The Global Energy Monitor has yet to release its tracker on global hydropower. As per DoE’s accomplishment report, hydropower had the highest RE share in the country with 3,781 MW in 2021. An additional hydropower capacity of 233 MW for the period 2021-2027 is expected from the committed RE power projects.

The Philippines is seen to have a potential of 246,00 MW untapped renewable capacity. So what are some of the recent programs and expansion involving renewables in the country?

The Green Energy Auction Program (GEAP) was issued in 2021 to provide an additional market for renewables via competitive electronic bidding of RE capacities.

The second round of GEA is set in June, with the DoE hoping to have 11,160 MW of RE available in the few succeeding years, according to DoE undersecretary Rowena Cristina L. Guevara. For the coming year, 3,590 MW of the 11,160 MW is targeted for installation, with Luzon accounting for 2,400 MW, Visayas with 860 MW, and 330 MW for Mindanao.

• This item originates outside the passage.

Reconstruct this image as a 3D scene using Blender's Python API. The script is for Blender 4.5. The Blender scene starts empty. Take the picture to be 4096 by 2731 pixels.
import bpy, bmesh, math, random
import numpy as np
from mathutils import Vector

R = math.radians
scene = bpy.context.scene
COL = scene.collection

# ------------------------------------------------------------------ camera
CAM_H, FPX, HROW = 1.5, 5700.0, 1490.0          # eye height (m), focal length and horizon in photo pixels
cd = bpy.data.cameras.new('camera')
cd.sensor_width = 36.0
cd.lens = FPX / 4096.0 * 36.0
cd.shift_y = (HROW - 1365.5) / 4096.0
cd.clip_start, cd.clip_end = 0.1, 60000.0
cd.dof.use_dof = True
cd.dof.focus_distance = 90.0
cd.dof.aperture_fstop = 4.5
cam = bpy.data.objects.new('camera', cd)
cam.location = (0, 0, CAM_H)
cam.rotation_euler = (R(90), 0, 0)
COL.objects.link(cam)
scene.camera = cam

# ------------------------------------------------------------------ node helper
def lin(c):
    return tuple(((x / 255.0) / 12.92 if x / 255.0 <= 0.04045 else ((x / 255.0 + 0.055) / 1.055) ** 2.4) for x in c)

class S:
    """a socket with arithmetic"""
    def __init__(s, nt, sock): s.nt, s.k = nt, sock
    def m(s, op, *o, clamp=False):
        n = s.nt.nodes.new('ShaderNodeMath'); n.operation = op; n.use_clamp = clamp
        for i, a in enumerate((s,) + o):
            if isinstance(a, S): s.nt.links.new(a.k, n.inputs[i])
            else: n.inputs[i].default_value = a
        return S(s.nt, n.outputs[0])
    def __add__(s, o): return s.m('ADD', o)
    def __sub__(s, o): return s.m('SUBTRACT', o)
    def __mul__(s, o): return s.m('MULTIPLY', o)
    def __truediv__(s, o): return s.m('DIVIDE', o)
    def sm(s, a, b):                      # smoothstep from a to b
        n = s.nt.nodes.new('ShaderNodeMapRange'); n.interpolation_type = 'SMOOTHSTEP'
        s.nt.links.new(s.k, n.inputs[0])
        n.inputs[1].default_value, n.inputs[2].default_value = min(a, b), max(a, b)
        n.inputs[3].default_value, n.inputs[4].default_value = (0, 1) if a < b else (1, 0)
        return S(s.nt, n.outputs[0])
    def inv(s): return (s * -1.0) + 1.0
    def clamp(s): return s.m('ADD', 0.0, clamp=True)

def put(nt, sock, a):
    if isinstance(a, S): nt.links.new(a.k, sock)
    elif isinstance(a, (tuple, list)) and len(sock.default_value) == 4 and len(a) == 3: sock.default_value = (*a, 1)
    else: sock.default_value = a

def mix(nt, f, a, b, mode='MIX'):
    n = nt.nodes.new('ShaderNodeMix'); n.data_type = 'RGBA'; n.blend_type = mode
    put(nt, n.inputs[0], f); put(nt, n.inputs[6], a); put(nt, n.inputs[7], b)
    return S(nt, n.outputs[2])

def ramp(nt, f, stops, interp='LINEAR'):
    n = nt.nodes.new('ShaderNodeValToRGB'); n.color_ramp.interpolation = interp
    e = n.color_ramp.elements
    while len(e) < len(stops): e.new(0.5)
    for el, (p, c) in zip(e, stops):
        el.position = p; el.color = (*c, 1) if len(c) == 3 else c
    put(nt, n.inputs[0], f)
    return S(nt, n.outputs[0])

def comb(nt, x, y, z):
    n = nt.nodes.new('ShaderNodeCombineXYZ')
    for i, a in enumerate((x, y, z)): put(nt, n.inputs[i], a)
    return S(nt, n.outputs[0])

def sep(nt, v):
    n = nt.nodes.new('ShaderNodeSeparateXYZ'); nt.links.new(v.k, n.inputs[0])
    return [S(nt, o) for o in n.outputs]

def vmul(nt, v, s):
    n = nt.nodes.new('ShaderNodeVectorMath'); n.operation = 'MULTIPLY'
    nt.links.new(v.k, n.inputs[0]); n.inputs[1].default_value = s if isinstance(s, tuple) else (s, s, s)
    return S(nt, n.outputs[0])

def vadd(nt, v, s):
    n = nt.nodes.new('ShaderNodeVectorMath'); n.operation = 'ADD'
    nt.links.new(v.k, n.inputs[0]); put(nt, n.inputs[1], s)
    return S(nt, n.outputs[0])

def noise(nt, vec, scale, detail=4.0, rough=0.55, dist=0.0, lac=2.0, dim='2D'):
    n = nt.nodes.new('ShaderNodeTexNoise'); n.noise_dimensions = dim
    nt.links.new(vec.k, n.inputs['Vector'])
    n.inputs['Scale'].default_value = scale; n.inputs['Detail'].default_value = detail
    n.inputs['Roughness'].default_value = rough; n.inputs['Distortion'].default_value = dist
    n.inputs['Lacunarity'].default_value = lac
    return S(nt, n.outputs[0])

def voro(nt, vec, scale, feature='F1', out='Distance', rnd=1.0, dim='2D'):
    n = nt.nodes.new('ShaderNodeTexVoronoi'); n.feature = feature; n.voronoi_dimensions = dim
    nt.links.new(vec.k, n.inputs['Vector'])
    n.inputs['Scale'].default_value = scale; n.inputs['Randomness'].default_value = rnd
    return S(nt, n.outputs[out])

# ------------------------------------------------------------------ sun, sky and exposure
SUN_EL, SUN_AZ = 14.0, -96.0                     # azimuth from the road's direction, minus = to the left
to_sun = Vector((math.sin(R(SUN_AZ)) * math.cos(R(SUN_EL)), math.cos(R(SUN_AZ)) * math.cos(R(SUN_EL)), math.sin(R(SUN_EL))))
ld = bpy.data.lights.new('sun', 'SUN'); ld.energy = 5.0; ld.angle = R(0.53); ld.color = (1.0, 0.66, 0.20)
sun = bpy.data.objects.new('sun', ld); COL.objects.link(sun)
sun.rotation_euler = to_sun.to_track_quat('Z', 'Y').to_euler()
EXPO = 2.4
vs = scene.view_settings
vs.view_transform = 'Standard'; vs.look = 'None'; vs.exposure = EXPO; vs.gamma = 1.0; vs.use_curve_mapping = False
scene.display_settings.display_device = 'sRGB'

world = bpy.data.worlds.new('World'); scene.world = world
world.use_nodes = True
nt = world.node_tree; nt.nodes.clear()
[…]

Ground-mounted solar, roof-mounted solar, onshore wind, and biomass would be among the RE sources.

The first round of auction generated nearly 2,000 MW of RE capacities committed to deliver energy in 2023 to 2025.

“Compared to the first auction or GEA-1 last year, we are more aggressive this year and we are looking for RE developers who have ready capacity by next year,” Ms. Guevara was quoted as saying.

Meanwhile, the Energy Regulatory Commission (ERC) is confidently expecting a “significant increase” in the participants of the net metering program.

Net metering allows consumers to generate electricity for their own use by installing a maximum of 100 kilowatts (kW) of RE systems and sell their excesses to the distribution grid.

The ERC said there are 7,583 net metering participants as of end-2021, with 6,120 are in Luzon, 1,168 in Visayas, and 295 in Mindanao.

“While the program demonstrates potential savings in electricity cost and protection from bill shock, actual data shows the need for more aggressive efforts to promote and implement the program in many parts of the country,” the ERC said last January.

“We can encourage more end-users to sign up via information campaigns so consumers will be aware of what net metering is all about, how to join and highlight the benefits,” it added.

Full foreign ownership of RE projects has also been allowed in the country, as the DoE issued Circular No. 2022-11-0034, amending Section 19 of the Implementing Rules and Regulations of the Renewable Energy Act of 2008. Foreign ownership of RE projects was limited to 40% then.

“With the impressive amount of interest, the DoE has been receiving both from the local and foreign investors in RE development, particularly in the offshore wind potential, the state can now directly undertake the exploration, development, production, and utilization of RE resources or it can enter into RE service or operating contracts with Filipino and/or foreign citizen or Filipino and/or foreign-owned corporations or associations,” DoE Secretary Raphael P.M. Lotilla said in a statement.

The Philippines committing to net zero is seen to have the capacity to “send a strong signal” to investors, which could then help the country attract investment needed to make the energy transition happen.

“On the flip side, without a net zero goal, the Philippines risks detaching itself from an increasingly climate-conscious global community and worsening its own exposure to climate change,” said David Kayanan, a financial and market analyst at Wärtsilä Energy.

Wärtsilä said in a statement from September that the Philippines could achieve net zero by 2050 through renewable-based power systems, backed by grid balancing engines and energy storage.

The country has yet to declare a clear net-zero target. Instead, it has committed to reducing its emissions by 75% by 2030 for its first Nationally Determined Contribution submitted to the United Nations Framework Convention on Climate Change in April 2021.